If the "number" was a zipcode or database record ID, and not a number in the normal sense which might be used in arithmetic, would the answer be different?
It isn't a number. Quoting a number makes it a string, which can make for some differences in the way they're handled. For example:
var a = 1;
var b = '33';
console.log(a + b === 34); // false
console.log(a + b === '34'); // true
Strings also have different types and methods for manipulating them. However, for most of the numeric operators (-, /, *, and other bitwise operators), they convert the string form to its numeric equivalent before performing the operation.
There are also a few differences where numbers are not stored with their exact value in some cases, due to the nature of the floating point format JavaScript numbers are stored in. Strings avoid this problem, though it is much harder to manipulate them. Converting these back to numbers reintroduces these issues. For example, see this:
var recordID = 9007199254740992;
var previousID = recordID;
recordID += 1;
console.log(recordID === previousID); // true
Adding quotes makes the number a string literal and so serves a different purpose than the Number literal defined without quotes.
JavaScript has the concept of type coercion which might have confused you.
Quoting makes a string of a number. It means that for example + operation will concatenate instead of add:
var a = 'asdf';
var b = '20';
var c = a + b; // asdf20
Here is a great explanation of what is going on.
I know that literal numbers do not require quotes around the value. For instance, var x=123; is acceptable and does not need to be var x='123'; or var x="123";.
It's not a matter of required Vs not required (optional)
Using quotes (single or double) you state that it is a string (a sequence of characters - no matter if they're all digits)
If you don't place quotes you state it is a number.
That being said, is there anything wrong with quoting a literal number?
No if the entity it represents is not actually a number but a string. So...

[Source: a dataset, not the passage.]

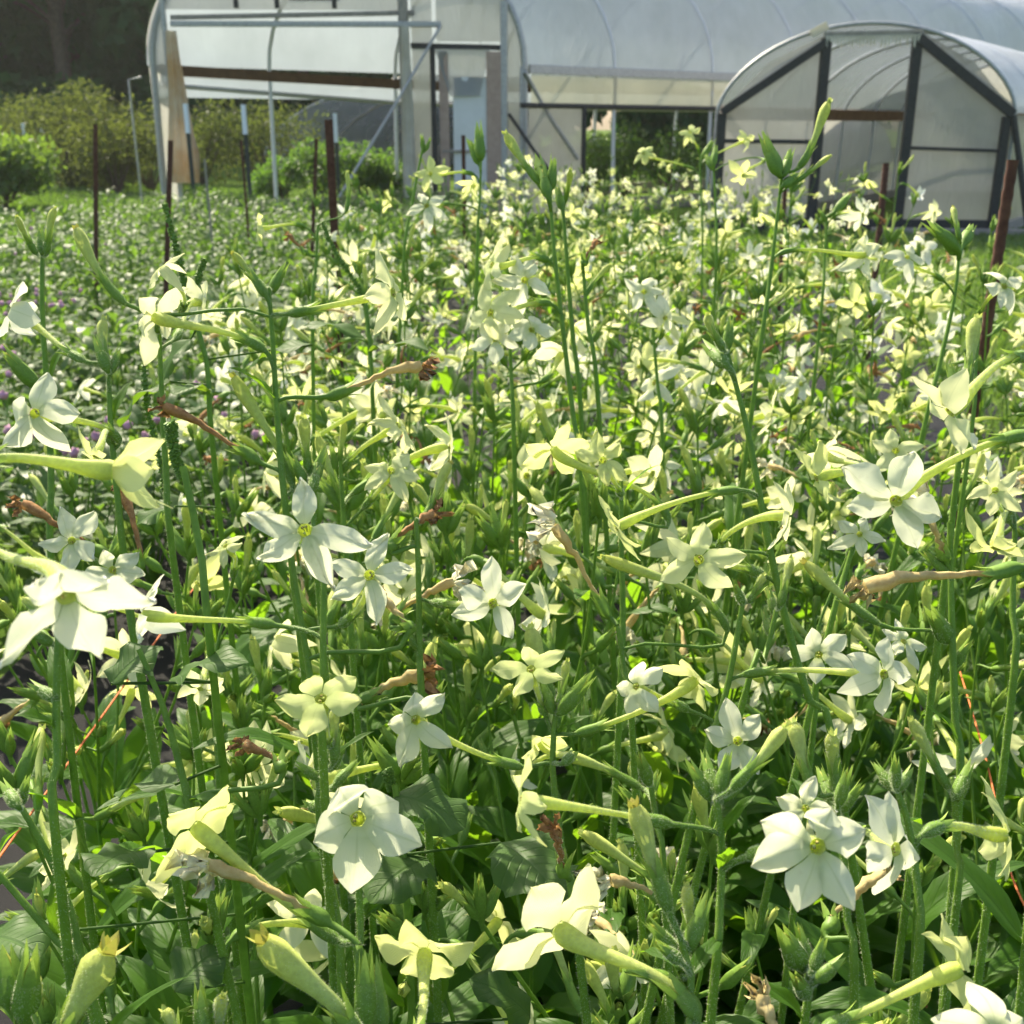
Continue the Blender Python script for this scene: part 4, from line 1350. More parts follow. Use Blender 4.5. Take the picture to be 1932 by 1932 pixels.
M['pink_wood'] = simple_mat("pinkish_wood", (.34, .24, .19), (.42, .31, .24), 14, .85, .5, .004)
M['white_ply'] = simple_mat("white_panel", (.62, .62, .58), (.70, .70, .67), 4, .6, .2, .003)
M['rust'] = simple_mat("rusty_steel", (.060, .024, .015), (.110, .050, .032), 60, .85, .7, .002)
M['white_tip'] = simple_mat("white_paint", (.70, .74, .80), (.78, .80, .84), 20, .5, .1, .001)
M['cream'] = simple_mat('cream_film', (.55, .50, .38), (.70, .66, .55), 3, .5, .3, .01, trans=.3)
M['dark_post'] = simple_mat("dark_green_post", (.030, .038, .035), (.05, .06, .05), 20, .7, .3, .002)
M['curtain'] = simple_mat("tan_stained_film", (.62, .38, .16), (.80, .70, .52), 2.2, .55, .4, .02, trans=.4)


def box(mb, c0, c1, w, h, mat=0, upv=(0, 0, 1)):
    """bar of section w x h between two points, edges slightly bevelled"""
    c0, c1 = np.asarray(c0, float), np.asarray(c1, float)
    t = nrm(c1 - c0)
    upv = np.asarray(upv, float)
    if abs(t @ upv) > .95: upv = np.array([0, 1.0, 0])
    s = nrm(np.cross(t, upv))
    u = np.cross(s, t)
    b = min(w, h) * .12
    prof = [(-w / 2 + b, -h / 2), (w / 2 - b, -h / 2), (w / 2, -h / 2 + b), (w / 2, h / 2 - b), (w / 2 - b, h / 2), (-w / 2 + b, h / 2), (-w / 2, h / 2 - b), (-w / 2, -h / 2 + b)]
    V = [c + a * s + e * u for c in (c0, c1) for a, e in prof]
    q = [(i, (i + 1) % 8, 8 + (i + 1) % 8, 8 + i) for i in range(8)]
    caps = [(0, 3, 2, 1), (0, 7, 4, 3), (7, 6, 5, 4), (8, 9, 10, 11), (8, 11, 12, 15), (12, 13, 14, 15)]
    mb.add(V, q + caps, None, mat, .5)


def barpart(name, root, o, mat, segs, w, h, upv=(0, 0, 1)):
    mb = MB()
    for a, b in segs: box(mb, a, b, w, h, 0, upv)
    return mb.build(name, mat, root, o, smooth=False)


def pipepart(name, root, o, mat, pts, r, seg=8):
    mb = MB()
    tube(mb, pts, np.full(len(pts), r), seg, 0, .5, cap=True)
    return mb.build(name, mat, root, o)


def panel(mb, pts, n=14, bulge=.0, rg=None, wob=.012):
    """film stretched between 4 corner points, slightly baggy"""
    a, b, c, d = [np.asarray(p, float) for p in pts]
    u = np.linspace(0, 1, n)
    U, V = np.meshgrid(u, u, indexing='ij')
    G = (a * (1 - U)[..., None] + b * U[..., None]) * (1 - V)[..., None] + (d * (1 - U)[..., None] + c * U[..., None]) * V[..., None]
    nn = nrm(np.cross(b - a, d - a))
    e = np.sin(U * math.pi) * np.sin(V * math.pi)
    off = bulge * e + wob * np.sin(U * 23 + V * 9) * np.sin(V * 7 + 2 * U) * e
    G = G + off[..., None] * nn
    mb.add(G.reshape(-1, 3), gq(n, n), None, 0, .5, np.stack([U, V], -1).reshape(-1, 2))


# ---- large tunnel
AX = np.array([math.sin(rad(50)), math.cos(rad(50)), 0.0])
Z = np.array([0, 0, 1.0])
yl, yr = 16.0, 16.3
lf = PY(277, 118, yl); rf = PY(988, 130, yr)
HIP = 2.02
LF, RF = np.array([lf[0], yl, 0]), np.array([rf[0], yr, 0])
W_ = RF - LF
wd = np.linalg.norm(W_)
E_ = W_ / wd
R_ = wd / 2
LEN = 44.0


def T1(u, t, z): return LF + E_ * u + AX * t + Z * z


def arch(t, n=25, k=1.0, r=R_):
    th = np.linspace(math.pi, 0, n)
    return np.array([LF + E_ * (R_ + r * math.cos(a)) + AX * t + Z * (HIP + r * .78 * math.sin(a)) for a in th])


big = empty("plastic_tunnel", LF)
tag(big, "large open ended plastic film tunnel with white double roof behind the beds", "greenhouse")
ts = [0.05] + [1.8 + 2.2 * k for k in range(19)]
for t in ts:
    pts_ = np.vstack([T1(0, t, 0), arch(t, 25, r=R_ - .03), T1(wd, t, 0)])
    pipepart("hoop", big, LF, M['hoop_metal' if t > .1 else 'metal'], pts_, .030 if t > .1 else .045)
nt_ = 40
mb = MB()  # unseen far end closed with film, added to keep direct sun out
G = []
rgb = np.random.default_rng(4)
for i, t in enumerate(np.linspace(0, LEN, nt_ * 2)):
    sag = min(abs(t - q) for q in ts)
    G.append(arch(t, 33, r=R_ - .012 * min(1, sag * 1.2) + .004 * rgb.normal()))
G = np.array(G)
mb.add(G.reshape(-1, 3), gq(len(G), 33), None, 0, .5)
mb.build("roof_film", M['film'], big, LF)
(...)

If the "number" was a zipcode or database record ID, and not a number in the normal sense which might be used in arithmetic, would the answer be different?
If the number is a zipcode it may make sense to put quotes, because it is a "code", not a number and is not subject to arithmetics operations.
You're not going to divide a zipcode by 2 or sum two zipcodes because that would not make sense.
But instead of deciding to use quotes or not based on what the value represents I suggest you to consider the problem from the language perspective
You should understand and keep always in mind how do the language's operators behave when you use a string instead of a number in an expression (assignment or comparison).
I have read some thousand comma separator JavaScript question/answer but found it hard to apply it in practice. For example I have the variable
x = 10023871234981029898198264897123897.231241235
How will I separate it in thousands with commas? I want a function that not only works with that number of digits but more. Regardless of the number of digits the function I need has to separate the number in commas and leaving the digits after the decimal point as it is, Can anyone help? It has to work on number and turn it into string.
First of all, for such huge numbers you should use string format:
var x = "10023871234981029898198264897123897.231241235";
Otherwise, JavaScript will automatically convert it to exponential notation, i.e. 1.002387123498103e+34.
Then, according to the question about money formatting, you can use the following code:
x.replace(/(\d)(?=(\d{3})+\.)/g, "$1,");
It will result in: "10,023,871,234,981,029,898,198,264,897,123,897.231241235".